October 9, 2019, each extending different settlement offers further discounting the total settlement amount. Id.; Dkt. No. 18-2 at 1; Dkt. No. 18-3 at 1. The July 9, 2019 letter discounted UCB’s July 7, 2019 reduced-balance settlement offer by 5% (35% of the Account Balance), and the October 9, 2019 letter discounted UCB’s July 7, 2019 reduced-balance settlement offer by another 10% (30% of the Account Balance). Dkt. No. 18-2 at 1; Dkt. No. 18-3 at 1. In the July 9, 2019,

and October 9, 2019 letters, UCB also offered multiple-payment options with installments over two, twelve, or twenty-four months to settle the full balance being collected by UCB. Id. Directly following the terms of the settlement offers in the letters, UCB included the statement: “We are not obligated to renew this offer.” Id. Schmeling alleges the statement in UCB’s July 7, 2019 letter, “‘[w]e are not obligated to renew this offer[,]’ is materially false, deceptive, and misleading because UCB is always obligated by the creditor to renew the offer stated in the [l]etter.” Dkt. No. 18 at 4. Schmeling also alleges the same statement “is a materially false statement because it influences the unsophisticated consumer’s decision to pay [d]ebt.” Id.

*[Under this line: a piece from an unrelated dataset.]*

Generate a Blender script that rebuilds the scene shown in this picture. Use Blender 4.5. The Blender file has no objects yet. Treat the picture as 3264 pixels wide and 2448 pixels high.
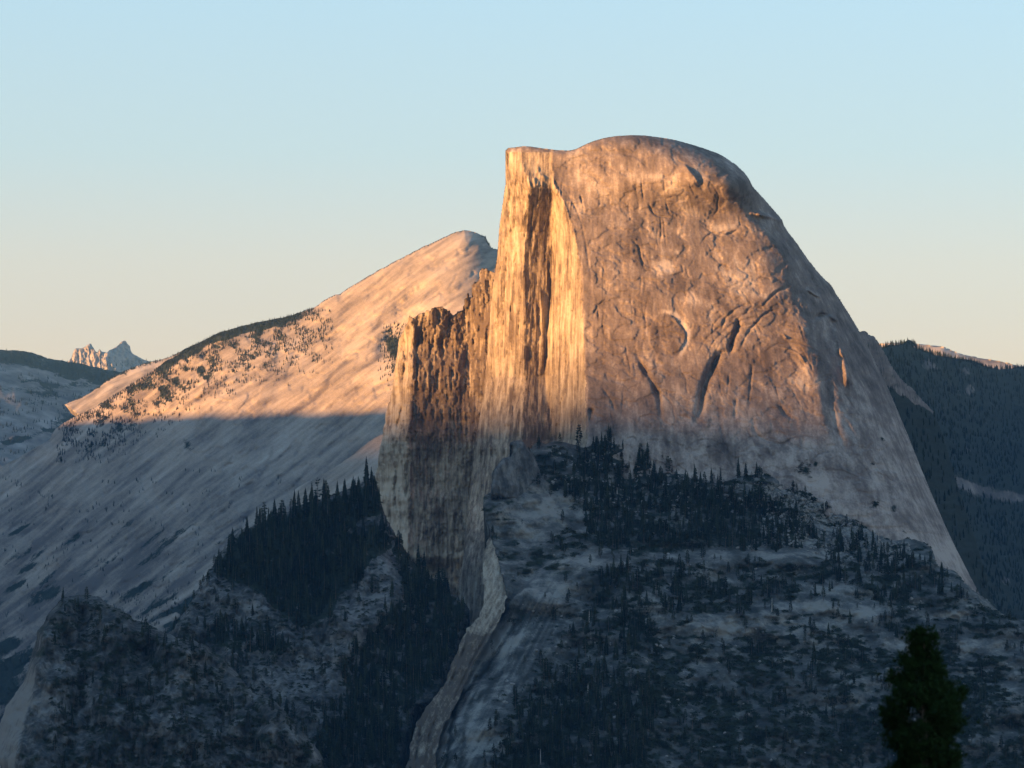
import bpy, math, random
import numpy as np
R = math.radians
rng = np.random.default_rng(7)
random.seed(7)
scene = bpy.context.scene
col = scene.collection

# ------------------------------------------------------------------ camera
# The viewpoint is the origin, z = 0 is eye level, the lens looks level along +Y.
F, CX, HZ = 10000.0, 1632.0, 1700.0
cam_d = bpy.data.cameras.new('camera')
cam = bpy.data.objects.new('camera', cam_d); col.objects.link(cam)
cam.rotation_euler = (R(90), 0, 0)
cam_d.sensor_width = 36.0
cam_d.lens = 36.0 * F / 3264.0
cam_d.shift_y = (HZ - 1224.0) / 3264.0
cam_d.clip_start = 1.0; cam_d.clip_end = 120000.0
cam_d.dof.use_dof = True; cam_d.dof.focus_distance = 4100.0; cam_d.dof.aperture_fstop = 1.8
scene.camera = cam

# ------------------------------------------------------------------ light
SUN_AZ, SUN_EL = 55.0, 3.2          # degrees to the left of straight behind the viewer / above horizon
sdir = np.array([-math.sin(R(SUN_AZ)) * math.cos(R(SUN_EL)), -math.cos(R(SUN_AZ)) * math.cos(R(SUN_EL)), math.sin(R(SUN_EL))])
world = bpy.data.worlds.new('World'); scene.world = world; world.use_nodes = True
wn = world.node_tree; wn.nodes.clear()
sky = wn.nodes.new('ShaderNodeTexSky'); sky.sky_type = 'NISHITA'
sky.sun_disc = False; sky.sun_elevation = R(SUN_EL); sky.sun_rotation = R(180 + SUN_AZ)
sky.altitude = 2200; sky.air_density = 1.0; sky.dust_density = 0.8; sky.ozone_density = 2.0
# calm evening sky opposite the sunset: the physical sky blended with an even gradient by height, the same all the way round
EXPO, SKY_S = 2.0, 0.10
tc = wn.nodes.new('ShaderNodeTexCoord'); sx = wn.nodes.new('ShaderNodeSeparateXYZ'); wn.links.new(tc.outputs['Generated'], sx.inputs[0])
sr = wn.nodes.new('ShaderNodeValToRGB'); wn.links.new(sx.outputs['Z'], sr.inputs[0])
GRAD = [(0.0, (1.0, .60, .42)), (0.05, (1.0, .66, .46)), (0.085, (.92, .74, .57)), (0.12, (.72, .80, .76)), (0.17, (.63, .84, .92)), (0.35, (.42, .66, .92)), (1.0, (.13, .28, .58))]
while len(sr.color_ramp.elements) < len(GRAD): sr.color_ramp.elements.new(0.5)
for e_, (p_, c_) in zip(sr.color_ramp.elements, GRAD):
    e_.position = p_; e_.color = (c_[0], c_[1], c_[2], 1)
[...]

She asserts that the July 7, 2019 letter violated the FDCPA by using a false, deceptive, or misleading representation or means that in one or more ways violates

15 U.S.C. § 1692e. Id. at 7. Specifically, Schmeling alleges UCB’s July 7, 2019 letter violates § 1692e(2)(A) by falsely representing the character, amount, or legal status of any debt; and § 1692e(10) by using any false representation or deceptive means to collect or attempt to collect any debt or to obtain information concerning a consumer. Id. Schmeling, like many FDCPA plaintiffs, filed her action as a putative class action lawsuit on behalf of herself and all other persons to whom UCB mailed its letter(s) at a Wisconsin address. This, of course, significantly increases the value of her case from the maximum of $1,000 in statutory damages that would otherwise apply. In a class action, should its letter be found to violate the FDCPA, UCB faces not only statutory damages for each letter it sent out subject to the cap of

the lesser of $500,000 or 1 per centum of its net worth, but also the substantial attorneys’ fees and other costs that class actions generate for both parties. 15 U.S.C. § 1692k(a). In other words, it is not an insignificant case. ANALYSIS The FDCPA “is designed to protect consumers from abusive and unfair debt collection

practices.” 15 U.S.C. § 1692(e). A debt collector’s communications are tested for compliance with the FDCPA under the “unsophisticated consumer” standard. Zemeckis v. Global Credit & Collection Corp., 679 F.3d 632, 635 (7th Cir. 2012). Under this standard, the letter “must be clear and comprehensible to an individual who is ‘uniformed, naïve, [and] trusting,’ but not without a rudimentary knowledge about the financial world or incapable of making basic deductions and inferences.” Id. (quoting Veach v. Sheeks, 316 F.3d 690, 693 (7th Cir. 2003)). An unsophisticated consumer is not a “dimwit” who interprets letters “in a bizarre or idiosyncratic fashion” but is instead a person who possesses “reasonable intelligence.” Boucher v. Fin. Sys.